Sega vs accolade really was a big deal in electronics and software -- I don't know if you are familiar the idea of case law and precedent (short version is after all the bill is passed stuff you saw in a cartoon in school it enters the world, for a lot of things though it is only when a judge, and then maybe an appeals court, figures out how it should apply that it becomes a law people know how to play to and it can be cited in further cases, give or take jurisdictional issues. Not all countries do this, France being the usual exception people start with, but in the US it is a very big deal, and this ruling was a big deal even among those.). The other two are more curios that I learned about along the way. I think Nintendo rattled a sabre some time in the early GBA days/late GBC days so the extent of its applicability there was often discussed. Or if you prefer there is a reason some GBA homebrew you will need to add a header for yourself as some sought to play it extremely safe.

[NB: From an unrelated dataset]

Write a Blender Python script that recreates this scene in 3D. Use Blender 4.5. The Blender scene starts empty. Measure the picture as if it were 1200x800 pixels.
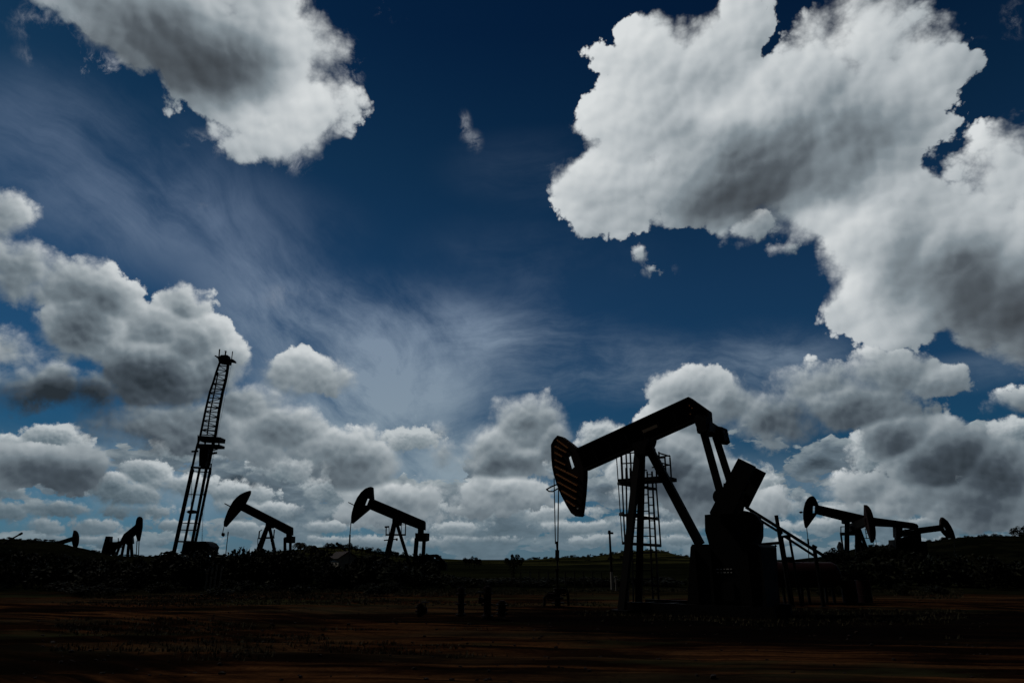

I like ripping DVDs so I got to be fairly familiar with the DMCA when it was used to take out tools I liked using, not to mention it kind of eclipses most previous bits of law so you can use it as a jumping off point. The updates to it are mainly as I keep an eye on it as it gets progressively defanged as the years roll on.

The differences in hacks stuff stems from music and film backup and format shifting. Also it was a passing remark but a lot of discussion was had during the PS1 days about the mod chips that appeared which did not do copied CDs but did do region unlocking and homebrew (probably still known as PD roms, PD = public domain, at this point).

Sony vs Bleem I saw unfold at the time it was all going on. By this point I had been doing emulators for several years so it caught my interest. Sony were also ones to go after various people at times (Sony and Bung, Sony and Lik Sang and though it is for the UK then Sony and electricbirdland concerning the simple import of psps that had not yet been released in the region).

The ROM hacking stuff has the legality as a constant... I can't say worry as nobody really stays up at night or dreads the day a letter from a law firm drops through their postbox -- you do your hack and release the end result as a patch rather than a modified ROM image. The knowledge that you are creating what is effectively known as derived work though informs a bit of how it all plays out, and how some communities work (romhacking.net is one of the major hubs and won't do current consoles and very much frowns upon providing direct competition to commercially viable products). I would then be one of those that keeps their ear to the ground for anything sort of applicable to it. It is not the main reason I read the let's play stuff, that was mainly because the debates over it all got fairly heated and thus it made sense when something official arose, but being one of the few general pieces of legal paper to even mention it means it stuck in my head.